- _SUPPLIED DATA_
-*-*-
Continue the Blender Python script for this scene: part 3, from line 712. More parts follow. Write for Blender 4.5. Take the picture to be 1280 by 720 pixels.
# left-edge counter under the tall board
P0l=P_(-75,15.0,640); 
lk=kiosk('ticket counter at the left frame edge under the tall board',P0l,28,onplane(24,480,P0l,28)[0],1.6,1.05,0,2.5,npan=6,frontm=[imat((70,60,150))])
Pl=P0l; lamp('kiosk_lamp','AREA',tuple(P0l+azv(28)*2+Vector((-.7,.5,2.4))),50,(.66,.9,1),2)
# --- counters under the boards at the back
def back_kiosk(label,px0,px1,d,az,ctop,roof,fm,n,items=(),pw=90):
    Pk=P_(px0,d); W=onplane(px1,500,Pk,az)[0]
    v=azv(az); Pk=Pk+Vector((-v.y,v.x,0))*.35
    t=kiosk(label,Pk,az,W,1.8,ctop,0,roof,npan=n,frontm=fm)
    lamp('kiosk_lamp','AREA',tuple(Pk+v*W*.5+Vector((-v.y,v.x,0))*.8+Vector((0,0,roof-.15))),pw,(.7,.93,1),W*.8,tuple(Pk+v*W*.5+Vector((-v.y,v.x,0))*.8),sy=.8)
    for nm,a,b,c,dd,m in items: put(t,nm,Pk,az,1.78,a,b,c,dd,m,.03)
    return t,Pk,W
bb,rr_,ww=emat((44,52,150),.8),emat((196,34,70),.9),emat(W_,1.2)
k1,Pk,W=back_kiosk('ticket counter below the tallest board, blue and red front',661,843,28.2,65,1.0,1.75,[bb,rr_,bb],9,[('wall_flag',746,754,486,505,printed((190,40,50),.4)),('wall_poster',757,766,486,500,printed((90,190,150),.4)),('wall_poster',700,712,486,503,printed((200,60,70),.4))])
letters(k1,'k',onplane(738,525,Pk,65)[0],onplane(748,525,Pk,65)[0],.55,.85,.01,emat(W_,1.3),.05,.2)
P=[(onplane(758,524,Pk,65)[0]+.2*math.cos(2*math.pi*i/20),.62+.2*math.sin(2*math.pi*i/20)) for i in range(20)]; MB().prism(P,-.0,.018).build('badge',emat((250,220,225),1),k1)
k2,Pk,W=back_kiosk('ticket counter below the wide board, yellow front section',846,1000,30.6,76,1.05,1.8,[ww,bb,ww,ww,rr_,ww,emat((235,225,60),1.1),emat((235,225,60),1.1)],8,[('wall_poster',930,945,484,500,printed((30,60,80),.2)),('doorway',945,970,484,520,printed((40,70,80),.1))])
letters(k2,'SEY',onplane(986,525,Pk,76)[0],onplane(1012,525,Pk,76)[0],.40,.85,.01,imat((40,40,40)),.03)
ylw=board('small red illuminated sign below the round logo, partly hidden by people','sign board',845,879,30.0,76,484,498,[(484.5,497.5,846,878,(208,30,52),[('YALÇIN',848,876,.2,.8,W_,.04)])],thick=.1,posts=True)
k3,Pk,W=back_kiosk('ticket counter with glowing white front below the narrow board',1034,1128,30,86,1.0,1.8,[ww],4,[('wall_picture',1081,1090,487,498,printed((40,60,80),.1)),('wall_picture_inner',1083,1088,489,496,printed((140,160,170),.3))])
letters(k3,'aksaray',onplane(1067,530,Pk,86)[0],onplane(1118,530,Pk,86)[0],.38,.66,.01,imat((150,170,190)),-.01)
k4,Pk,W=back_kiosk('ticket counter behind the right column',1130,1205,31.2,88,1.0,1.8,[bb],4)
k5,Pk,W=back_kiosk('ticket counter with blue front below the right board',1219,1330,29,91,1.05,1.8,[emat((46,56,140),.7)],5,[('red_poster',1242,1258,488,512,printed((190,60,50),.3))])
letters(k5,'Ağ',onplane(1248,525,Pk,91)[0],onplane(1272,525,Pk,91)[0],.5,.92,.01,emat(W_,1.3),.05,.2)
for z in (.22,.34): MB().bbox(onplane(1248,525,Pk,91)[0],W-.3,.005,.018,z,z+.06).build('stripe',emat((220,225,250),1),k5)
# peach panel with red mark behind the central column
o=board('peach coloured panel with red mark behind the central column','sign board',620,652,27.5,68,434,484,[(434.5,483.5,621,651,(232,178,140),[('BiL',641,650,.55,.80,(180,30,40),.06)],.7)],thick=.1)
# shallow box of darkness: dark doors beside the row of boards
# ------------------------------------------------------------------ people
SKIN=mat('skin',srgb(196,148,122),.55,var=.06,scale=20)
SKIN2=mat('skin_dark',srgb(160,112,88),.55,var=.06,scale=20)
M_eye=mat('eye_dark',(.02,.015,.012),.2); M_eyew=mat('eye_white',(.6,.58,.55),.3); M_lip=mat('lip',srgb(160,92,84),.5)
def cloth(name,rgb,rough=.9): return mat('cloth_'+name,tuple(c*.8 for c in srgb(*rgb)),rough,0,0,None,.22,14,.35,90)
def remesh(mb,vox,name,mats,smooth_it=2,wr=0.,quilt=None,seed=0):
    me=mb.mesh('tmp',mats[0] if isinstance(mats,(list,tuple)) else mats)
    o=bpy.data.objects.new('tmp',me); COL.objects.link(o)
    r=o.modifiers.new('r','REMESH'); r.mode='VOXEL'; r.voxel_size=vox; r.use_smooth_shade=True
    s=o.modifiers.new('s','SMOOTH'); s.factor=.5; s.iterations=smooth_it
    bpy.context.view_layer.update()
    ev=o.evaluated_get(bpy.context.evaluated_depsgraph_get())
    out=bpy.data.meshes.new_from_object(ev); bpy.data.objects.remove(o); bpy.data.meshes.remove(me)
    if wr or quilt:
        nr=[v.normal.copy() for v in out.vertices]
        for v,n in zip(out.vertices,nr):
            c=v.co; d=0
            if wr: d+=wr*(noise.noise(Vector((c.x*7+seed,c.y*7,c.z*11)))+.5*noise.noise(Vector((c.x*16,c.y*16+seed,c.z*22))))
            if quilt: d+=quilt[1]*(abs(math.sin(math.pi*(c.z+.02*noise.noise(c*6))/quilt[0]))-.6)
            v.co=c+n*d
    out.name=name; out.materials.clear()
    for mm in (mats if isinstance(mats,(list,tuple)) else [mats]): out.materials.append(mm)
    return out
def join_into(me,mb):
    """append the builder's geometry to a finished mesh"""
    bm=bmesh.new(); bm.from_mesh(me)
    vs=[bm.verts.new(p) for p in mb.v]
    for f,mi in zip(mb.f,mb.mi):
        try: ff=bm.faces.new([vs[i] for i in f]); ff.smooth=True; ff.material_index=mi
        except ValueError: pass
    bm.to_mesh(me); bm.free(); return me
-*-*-
- _WHAT NEEDS TO BE DONE_
Return all the data exactly as given.

- _FULL RESPONSE_
Continue the Blender Python script for this scene: part 3, from line 712. More parts follow. Write for Blender 4.5. Take the picture to be 1280 by 720 pixels.
# left-edge counter under the tall board
P0l=P_(-75,15.0,640); 
lk=kiosk('ticket counter at the left frame edge under the tall board',P0l,28,onplane(24,480,P0l,28)[0],1.6,1.05,0,2.5,npan=6,frontm=[imat((70,60,150))])
Pl=P0l; lamp('kiosk_lamp','AREA',tuple(P0l+azv(28)*2+Vector((-.7,.5,2.4))),50,(.66,.9,1),2)
# --- counters under the boards at the back
def back_kiosk(label,px0,px1,d,az,ctop,roof,fm,n,items=(),pw=90):
    Pk=P_(px0,d); W=onplane(px1,500,Pk,az)[0]
    v=azv(az); Pk=Pk+Vector((-v.y,v.x,0))*.35
    t=kiosk(label,Pk,az,W,1.8,ctop,0,roof,npan=n,frontm=fm)
    lamp('kiosk_lamp','AREA',tuple(Pk+v*W*.5+Vector((-v.y,v.x,0))*.8+Vector((0,0,roof-.15))),pw,(.7,.93,1),W*.8,tuple(Pk+v*W*.5+Vector((-v.y,v.x,0))*.8),sy=.8)
    for nm,a,b,c,dd,m in items: put(t,nm,Pk,az,1.78,a,b,c,dd,m,.03)
    return t,Pk,W
bb,rr_,ww=emat((44,52,150),.8),emat((196,34,70),.9),emat(W_,1.2)
k1,Pk,W=back_kiosk('ticket counter below the tallest board, blue and red front',661,843,28.2,65,1.0,1.75,[bb,rr_,bb],9,[('wall_flag',746,754,486,505,printed((190,40,50),.4)),('wall_poster',757,766,486,500,printed((90,190,150),.4)),('wall_poster',700,712,486,503,printed((200,60,70),.4))])
letters(k1,'k',onplane(738,525,Pk,65)[0],onplane(748,525,Pk,65)[0],.55,.85,.01,emat(W_,1.3),.05,.2)
P=[(onplane(758,524,Pk,65)[0]+.2*math.cos(2*math.pi*i/20),.62+.2*math.sin(2*math.pi*i/20)) for i in range(20)]; MB().prism(P,-.0,.018).build('badge',emat((250,220,225),1),k1)
k2,Pk,W=back_kiosk('ticket counter below the wide board, yellow front section',846,1000,30.6,76,1.05,1.8,[ww,bb,ww,ww,rr_,ww,emat((235,225,60),1.1),emat((235,225,60),1.1)],8,[('wall_poster',930,945,484,500,printed((30,60,80),.2)),('doorway',945,970,484,520,printed((40,70,80),.1))])
letters(k2,'SEY',onplane(986,525,Pk,76)[0],onplane(1012,525,Pk,76)[0],.40,.85,.01,imat((40,40,40)),.03)
ylw=board('small red illuminated sign below the round logo, partly hidden by people','sign board',845,879,30.0,76,484,498,[(484.5,497.5,846,878,(208,30,52),[('YALÇIN',848,876,.2,.8,W_,.04)])],thick=.1,posts=True)
k3,Pk,W=back_kiosk('ticket counter with glowing white front below the narrow board',1034,1128,30,86,1.0,1.8,[ww],4,[('wall_picture',1081,1090,487,498,printed((40,60,80),.1)),('wall_picture_inner',1083,1088,489,496,printed((140,160,170),.3))])
letters(k3,'aksaray',onplane(1067,530,Pk,86)[0],onplane(1118,530,Pk,86)[0],.38,.66,.01,imat((150,170,190)),-.01)
k4,Pk,W=back_kiosk('ticket counter behind the right column',1130,1205,31.2,88,1.0,1.8,[bb],4)
k5,Pk,W=back_kiosk('ticket counter with blue front below the right board',1219,1330,29,91,1.05,1.8,[emat((46,56,140),.7)],5,[('red_poster',1242,1258,488,512,printed((190,60,50),.3))])
letters(k5,'Ağ',onplane(1248,525,Pk,91)[0],onplane(1272,525,Pk,91)[0],.5,.92,.01,emat(W_,1.3),.05,.2)
for z in (.22,.34): MB().bbox(onplane(1248,525,Pk,91)[0],W-.3,.005,.018,z,z+.06).build('stripe',emat((220,225,250),1),k5)
# peach panel with red mark behind the central column
o=board('peach coloured panel with red mark behind the central column','sign board',620,652,27.5,68,434,484,[(434.5,483.5,621,651,(232,178,140),[('BiL',641,650,.55,.80,(180,30,40),.06)],.7)],thick=.1)
# shallow box of darkness: dark doors beside the row of boards
# ------------------------------------------------------------------ people
SKIN=mat('skin',srgb(196,148,122),.55,var=.06,scale=20)
SKIN2=mat('skin_dark',srgb(160,112,88),.55,var=.06,scale=20)
M_eye=mat('eye_dark',(.02,.015,.012),.2); M_eyew=mat('eye_white',(.6,.58,.55),.3); M_lip=mat('lip',srgb(160,92,84),.5)
def cloth(name,rgb,rough=.9): return mat('cloth_'+name,tuple(c*.8 for c in srgb(*rgb)),rough,0,0,None,.22,14,.35,90)
def remesh(mb,vox,name,mats,smooth_it=2,wr=0.,quilt=None,seed=0):
    me=mb.mesh('tmp',mats[0] if isinstance(mats,(list,tuple)) else mats)
    o=bpy.data.objects.new('tmp',me); COL.objects.link(o)
    r=o.modifiers.new('r','REMESH'); r.mode='VOXEL'; r.voxel_size=vox; r.use_smooth_shade=True
    s=o.modifiers.new('s','SMOOTH'); s.factor=.5; s.iterations=smooth_it
    bpy.context.view_layer.update()
    ev=o.evaluated_get(bpy.context.evaluated_depsgraph_get())
    out=bpy.data.meshes.new_from_object(ev); bpy.data.objects.remove(o); bpy.data.meshes.remove(me)
    if wr or quilt:
        nr=[v.normal.copy() for v in out.vertices]
        for v,n in zip(out.vertices,nr):
            c=v.co; d=0
            if wr: d+=wr*(noise.noise(Vector((c.x*7+seed,c.y*7,c.z*11)))+.5*noise.noise(Vector((c.x*16,c.y*16+seed,c.z*22))))
            if quilt: d+=quilt[1]*(abs(math.sin(math.pi*(c.z+.02*noise.noise(c*6))/quilt[0]))-.6)
            v.co=c+n*d
    out.name=name; out.materials.clear()
    for mm in (mats if isinstance(mats,(list,tuple)) else [mats]): out.materials.append(mm)
    return out
def join_into(me,mb):
    """append the builder's geometry to a finished mesh"""
    bm=bmesh.new(); bm.from_mesh(me)
    vs=[bm.verts.new(p) for p in mb.v]
    for f,mi in zip(mb.f,mb.mi):
        try: ff=bm.faces.new([vs[i] for i in f]); ff.smooth=True; ff.material_index=mi
        except ValueError: pass
    bm.to_mesh(me); bm.free(); return me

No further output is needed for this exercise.